**DATASET**
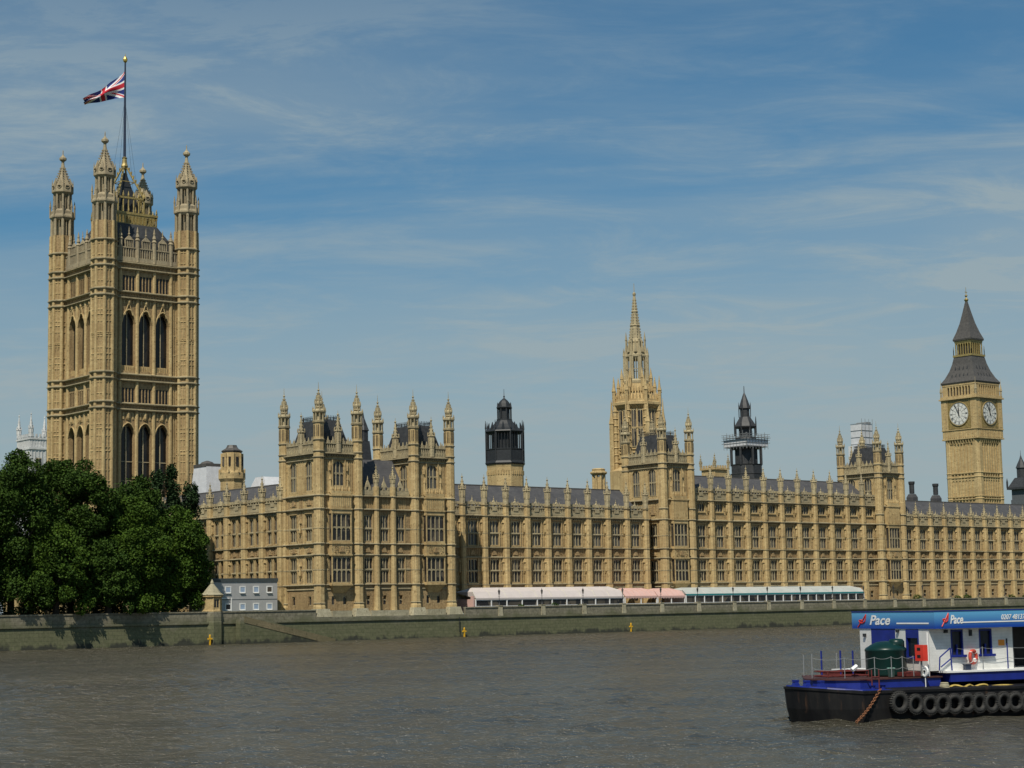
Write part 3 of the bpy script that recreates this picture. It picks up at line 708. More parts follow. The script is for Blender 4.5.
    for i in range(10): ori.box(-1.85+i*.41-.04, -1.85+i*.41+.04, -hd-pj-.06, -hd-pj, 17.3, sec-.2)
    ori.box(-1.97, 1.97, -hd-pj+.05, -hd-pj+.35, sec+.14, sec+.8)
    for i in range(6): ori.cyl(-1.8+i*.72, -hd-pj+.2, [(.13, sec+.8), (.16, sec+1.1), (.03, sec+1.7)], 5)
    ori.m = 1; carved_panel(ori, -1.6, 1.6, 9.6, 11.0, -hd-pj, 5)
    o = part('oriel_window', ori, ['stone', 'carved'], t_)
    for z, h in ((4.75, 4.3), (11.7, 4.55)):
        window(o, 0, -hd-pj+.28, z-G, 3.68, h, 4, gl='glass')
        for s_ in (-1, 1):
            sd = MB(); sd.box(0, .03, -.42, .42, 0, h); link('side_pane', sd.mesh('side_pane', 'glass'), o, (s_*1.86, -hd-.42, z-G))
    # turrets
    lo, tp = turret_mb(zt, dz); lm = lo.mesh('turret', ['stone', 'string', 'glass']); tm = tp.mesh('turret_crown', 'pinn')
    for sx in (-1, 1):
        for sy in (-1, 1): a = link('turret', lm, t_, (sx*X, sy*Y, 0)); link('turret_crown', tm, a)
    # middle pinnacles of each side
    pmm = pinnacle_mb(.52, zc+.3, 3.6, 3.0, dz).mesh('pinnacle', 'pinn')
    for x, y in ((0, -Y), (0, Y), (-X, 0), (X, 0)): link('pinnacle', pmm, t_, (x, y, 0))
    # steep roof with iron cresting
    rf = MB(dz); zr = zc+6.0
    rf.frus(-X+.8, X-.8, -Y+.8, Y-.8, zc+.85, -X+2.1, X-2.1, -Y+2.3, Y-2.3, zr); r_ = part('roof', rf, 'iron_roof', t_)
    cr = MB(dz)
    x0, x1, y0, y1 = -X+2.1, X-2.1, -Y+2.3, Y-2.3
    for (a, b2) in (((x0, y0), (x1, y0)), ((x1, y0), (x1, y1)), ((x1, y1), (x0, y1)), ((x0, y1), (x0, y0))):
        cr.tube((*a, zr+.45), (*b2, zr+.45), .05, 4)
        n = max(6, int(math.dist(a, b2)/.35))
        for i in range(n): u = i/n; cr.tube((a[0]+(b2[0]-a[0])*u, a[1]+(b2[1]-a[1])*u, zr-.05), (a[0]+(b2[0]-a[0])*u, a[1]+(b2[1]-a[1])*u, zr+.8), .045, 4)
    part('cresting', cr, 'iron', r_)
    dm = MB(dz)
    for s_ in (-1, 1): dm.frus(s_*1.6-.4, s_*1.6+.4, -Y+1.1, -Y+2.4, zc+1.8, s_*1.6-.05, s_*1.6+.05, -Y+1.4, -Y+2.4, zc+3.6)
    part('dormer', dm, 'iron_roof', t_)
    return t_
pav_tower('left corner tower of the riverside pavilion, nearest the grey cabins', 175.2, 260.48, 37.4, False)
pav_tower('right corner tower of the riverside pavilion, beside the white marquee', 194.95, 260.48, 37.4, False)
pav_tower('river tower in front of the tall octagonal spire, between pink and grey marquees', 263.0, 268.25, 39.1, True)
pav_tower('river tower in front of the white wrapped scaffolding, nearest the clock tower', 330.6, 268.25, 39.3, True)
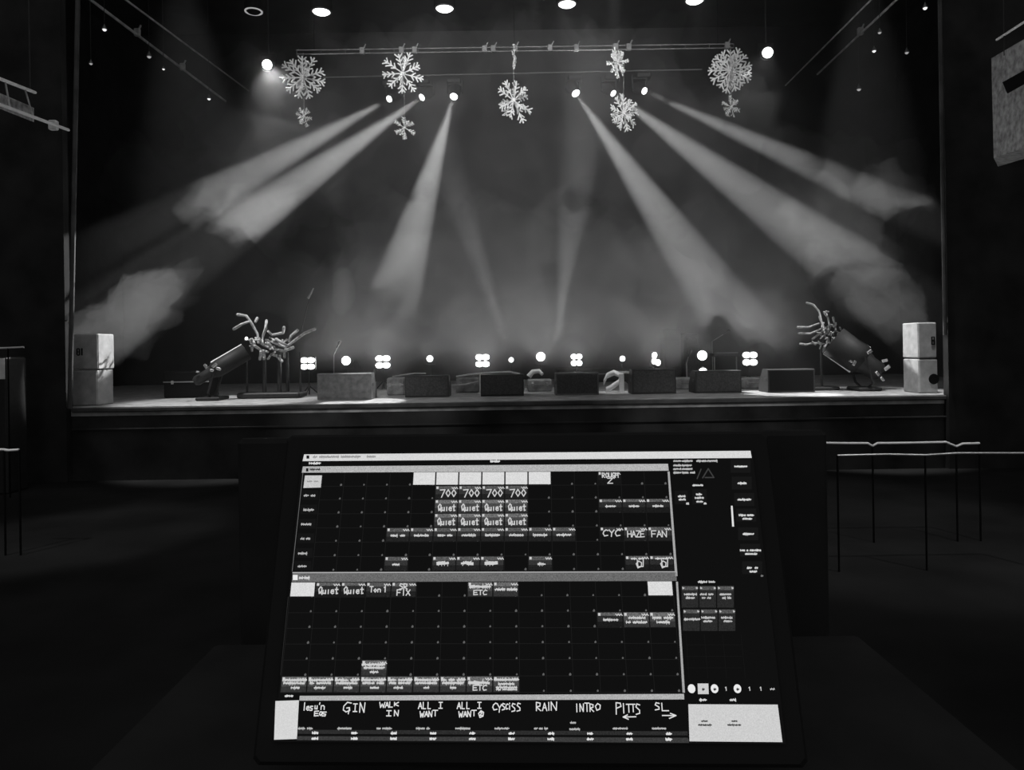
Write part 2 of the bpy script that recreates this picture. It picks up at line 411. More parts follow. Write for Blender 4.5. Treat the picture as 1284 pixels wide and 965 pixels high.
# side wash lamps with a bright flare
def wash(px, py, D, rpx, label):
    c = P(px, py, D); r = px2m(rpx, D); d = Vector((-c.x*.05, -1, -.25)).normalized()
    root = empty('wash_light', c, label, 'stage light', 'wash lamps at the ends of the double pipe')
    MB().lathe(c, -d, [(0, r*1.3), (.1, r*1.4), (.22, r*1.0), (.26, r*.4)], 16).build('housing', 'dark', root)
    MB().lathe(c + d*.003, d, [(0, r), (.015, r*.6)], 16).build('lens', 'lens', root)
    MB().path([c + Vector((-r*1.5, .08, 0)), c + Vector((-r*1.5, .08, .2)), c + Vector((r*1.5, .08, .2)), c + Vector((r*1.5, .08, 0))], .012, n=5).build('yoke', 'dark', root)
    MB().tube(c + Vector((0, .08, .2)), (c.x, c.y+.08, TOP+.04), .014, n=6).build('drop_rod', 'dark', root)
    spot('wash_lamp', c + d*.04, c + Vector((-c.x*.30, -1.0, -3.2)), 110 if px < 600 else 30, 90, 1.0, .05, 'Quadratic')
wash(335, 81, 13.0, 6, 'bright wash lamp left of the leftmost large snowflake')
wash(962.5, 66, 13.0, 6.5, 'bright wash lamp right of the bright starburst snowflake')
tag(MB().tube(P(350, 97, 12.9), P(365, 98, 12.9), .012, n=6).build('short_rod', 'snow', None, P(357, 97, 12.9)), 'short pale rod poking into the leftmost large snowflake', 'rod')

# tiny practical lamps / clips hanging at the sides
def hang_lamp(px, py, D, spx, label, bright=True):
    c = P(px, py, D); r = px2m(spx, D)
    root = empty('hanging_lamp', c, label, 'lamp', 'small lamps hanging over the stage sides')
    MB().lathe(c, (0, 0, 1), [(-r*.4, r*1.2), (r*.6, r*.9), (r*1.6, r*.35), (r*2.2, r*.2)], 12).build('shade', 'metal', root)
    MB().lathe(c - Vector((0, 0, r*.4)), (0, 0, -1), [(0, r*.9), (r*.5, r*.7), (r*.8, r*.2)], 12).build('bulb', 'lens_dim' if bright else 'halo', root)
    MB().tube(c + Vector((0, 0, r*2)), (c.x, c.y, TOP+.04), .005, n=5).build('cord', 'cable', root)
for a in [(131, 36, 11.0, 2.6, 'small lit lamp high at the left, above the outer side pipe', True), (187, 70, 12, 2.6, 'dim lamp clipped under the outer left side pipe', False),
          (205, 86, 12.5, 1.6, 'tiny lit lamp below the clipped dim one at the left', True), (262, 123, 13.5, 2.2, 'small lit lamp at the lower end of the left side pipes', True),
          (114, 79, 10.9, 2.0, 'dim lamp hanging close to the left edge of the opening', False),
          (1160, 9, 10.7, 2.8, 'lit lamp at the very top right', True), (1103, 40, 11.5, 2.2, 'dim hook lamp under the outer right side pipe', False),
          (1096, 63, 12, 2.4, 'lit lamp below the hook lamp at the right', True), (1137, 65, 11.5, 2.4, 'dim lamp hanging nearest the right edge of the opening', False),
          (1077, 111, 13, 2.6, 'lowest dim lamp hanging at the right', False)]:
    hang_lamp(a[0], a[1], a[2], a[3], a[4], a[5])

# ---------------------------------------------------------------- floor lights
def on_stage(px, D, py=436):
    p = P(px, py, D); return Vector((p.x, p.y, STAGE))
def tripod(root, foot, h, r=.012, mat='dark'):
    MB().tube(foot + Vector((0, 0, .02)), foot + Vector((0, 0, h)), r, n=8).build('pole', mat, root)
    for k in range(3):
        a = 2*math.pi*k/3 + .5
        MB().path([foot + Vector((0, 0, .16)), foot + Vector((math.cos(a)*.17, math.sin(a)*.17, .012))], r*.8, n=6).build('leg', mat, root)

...

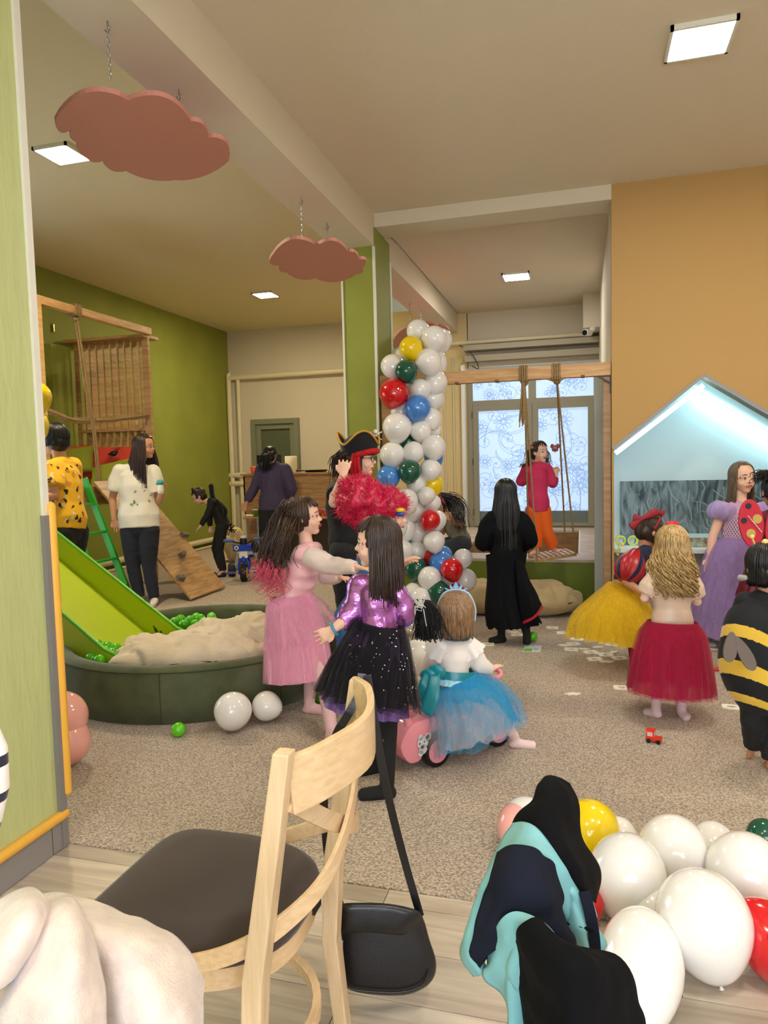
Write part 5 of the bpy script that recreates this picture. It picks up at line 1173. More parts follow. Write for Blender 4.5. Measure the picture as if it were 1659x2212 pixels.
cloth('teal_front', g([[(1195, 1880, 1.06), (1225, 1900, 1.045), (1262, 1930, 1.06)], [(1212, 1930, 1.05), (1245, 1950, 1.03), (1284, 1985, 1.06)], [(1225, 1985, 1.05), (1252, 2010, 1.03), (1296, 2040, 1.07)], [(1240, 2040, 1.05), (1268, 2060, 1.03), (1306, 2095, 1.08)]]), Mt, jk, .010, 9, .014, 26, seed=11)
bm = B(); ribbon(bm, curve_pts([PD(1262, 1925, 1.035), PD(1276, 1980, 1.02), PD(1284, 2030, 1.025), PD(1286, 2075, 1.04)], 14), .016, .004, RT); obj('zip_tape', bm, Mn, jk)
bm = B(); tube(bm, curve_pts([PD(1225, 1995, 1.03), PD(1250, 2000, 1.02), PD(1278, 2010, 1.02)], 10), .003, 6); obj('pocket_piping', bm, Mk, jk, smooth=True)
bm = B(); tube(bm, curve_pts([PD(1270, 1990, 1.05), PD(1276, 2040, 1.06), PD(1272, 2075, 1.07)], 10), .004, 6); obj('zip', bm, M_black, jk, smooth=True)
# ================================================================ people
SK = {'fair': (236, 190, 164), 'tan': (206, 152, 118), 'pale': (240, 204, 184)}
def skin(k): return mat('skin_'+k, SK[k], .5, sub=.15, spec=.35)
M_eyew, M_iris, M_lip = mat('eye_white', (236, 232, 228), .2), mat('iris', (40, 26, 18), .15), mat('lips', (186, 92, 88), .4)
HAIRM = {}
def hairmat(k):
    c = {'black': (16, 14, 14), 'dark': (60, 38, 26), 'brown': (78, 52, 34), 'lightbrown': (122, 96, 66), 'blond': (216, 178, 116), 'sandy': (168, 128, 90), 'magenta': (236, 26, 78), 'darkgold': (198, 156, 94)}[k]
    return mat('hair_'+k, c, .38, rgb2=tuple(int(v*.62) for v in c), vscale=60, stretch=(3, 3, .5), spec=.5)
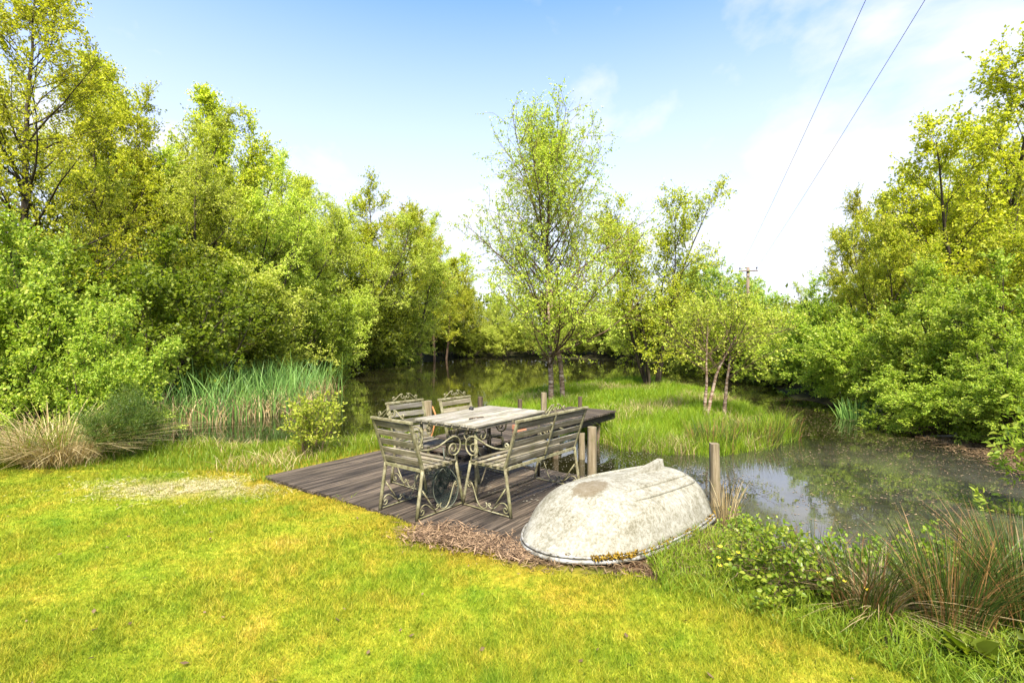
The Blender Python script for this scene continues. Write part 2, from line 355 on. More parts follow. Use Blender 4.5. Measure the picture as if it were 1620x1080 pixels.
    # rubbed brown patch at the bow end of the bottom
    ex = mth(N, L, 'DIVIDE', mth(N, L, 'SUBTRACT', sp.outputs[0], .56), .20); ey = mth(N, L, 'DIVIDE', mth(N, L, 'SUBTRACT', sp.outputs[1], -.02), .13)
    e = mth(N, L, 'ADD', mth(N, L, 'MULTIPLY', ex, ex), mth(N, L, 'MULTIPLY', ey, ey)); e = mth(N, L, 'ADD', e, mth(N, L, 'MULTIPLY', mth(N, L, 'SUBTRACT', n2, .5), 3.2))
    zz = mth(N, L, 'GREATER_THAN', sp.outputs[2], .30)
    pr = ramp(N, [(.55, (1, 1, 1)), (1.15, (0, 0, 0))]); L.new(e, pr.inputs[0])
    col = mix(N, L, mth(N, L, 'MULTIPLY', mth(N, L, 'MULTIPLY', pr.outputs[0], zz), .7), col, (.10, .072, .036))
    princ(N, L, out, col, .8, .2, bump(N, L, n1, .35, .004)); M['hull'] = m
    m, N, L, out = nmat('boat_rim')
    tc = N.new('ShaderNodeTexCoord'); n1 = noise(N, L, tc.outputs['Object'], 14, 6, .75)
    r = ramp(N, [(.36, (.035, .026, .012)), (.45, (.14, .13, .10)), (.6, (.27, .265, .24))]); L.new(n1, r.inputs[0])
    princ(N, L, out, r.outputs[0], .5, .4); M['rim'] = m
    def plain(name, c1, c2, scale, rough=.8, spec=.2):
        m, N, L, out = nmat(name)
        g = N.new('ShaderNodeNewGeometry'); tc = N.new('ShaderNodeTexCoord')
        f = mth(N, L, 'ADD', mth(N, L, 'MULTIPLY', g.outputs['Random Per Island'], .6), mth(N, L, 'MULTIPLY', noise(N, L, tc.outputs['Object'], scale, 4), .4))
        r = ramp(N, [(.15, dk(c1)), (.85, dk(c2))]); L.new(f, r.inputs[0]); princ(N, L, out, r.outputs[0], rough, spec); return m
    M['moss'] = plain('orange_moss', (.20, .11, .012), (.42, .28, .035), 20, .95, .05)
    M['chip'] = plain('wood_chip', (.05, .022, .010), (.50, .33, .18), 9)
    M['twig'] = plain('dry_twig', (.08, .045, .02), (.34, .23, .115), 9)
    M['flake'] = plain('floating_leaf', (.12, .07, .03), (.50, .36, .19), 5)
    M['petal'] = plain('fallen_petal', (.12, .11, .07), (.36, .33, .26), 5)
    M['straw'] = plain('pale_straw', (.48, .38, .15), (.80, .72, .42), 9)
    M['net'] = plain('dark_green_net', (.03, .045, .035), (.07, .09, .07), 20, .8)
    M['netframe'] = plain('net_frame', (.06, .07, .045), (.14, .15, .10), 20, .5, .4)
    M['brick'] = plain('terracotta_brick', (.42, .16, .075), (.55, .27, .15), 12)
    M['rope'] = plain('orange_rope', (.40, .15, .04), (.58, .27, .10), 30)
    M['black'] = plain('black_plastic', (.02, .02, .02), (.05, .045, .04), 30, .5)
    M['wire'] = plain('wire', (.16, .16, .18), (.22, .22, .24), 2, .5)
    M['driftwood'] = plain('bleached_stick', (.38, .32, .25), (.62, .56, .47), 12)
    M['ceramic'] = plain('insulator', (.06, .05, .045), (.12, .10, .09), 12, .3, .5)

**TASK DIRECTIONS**
Copy whichever lines in the listing above contain the word "parts".

**FULL RESPONSE**
Write part 3 of the bpy script that recreates this picture. It picks up at line 708. More parts follow. The script is for Blender 4.5.
Write part 2 of the bpy script that recreates this picture. It picks up at line 411. More parts follow. Write for Blender 4.5. Treat the picture as 1284 pixels wide and 965 pixels high.
Write part 5 of the bpy script that recreates this picture. It picks up at line 1173. More parts follow. Write for Blender 4.5. Measure the picture as if it were 1659x2212 pixels.
The Blender Python script for this scene continues. Write part 2, from line 355 on. More parts follow. Use Blender 4.5. Measure the picture as if it were 1620x1080 pixels.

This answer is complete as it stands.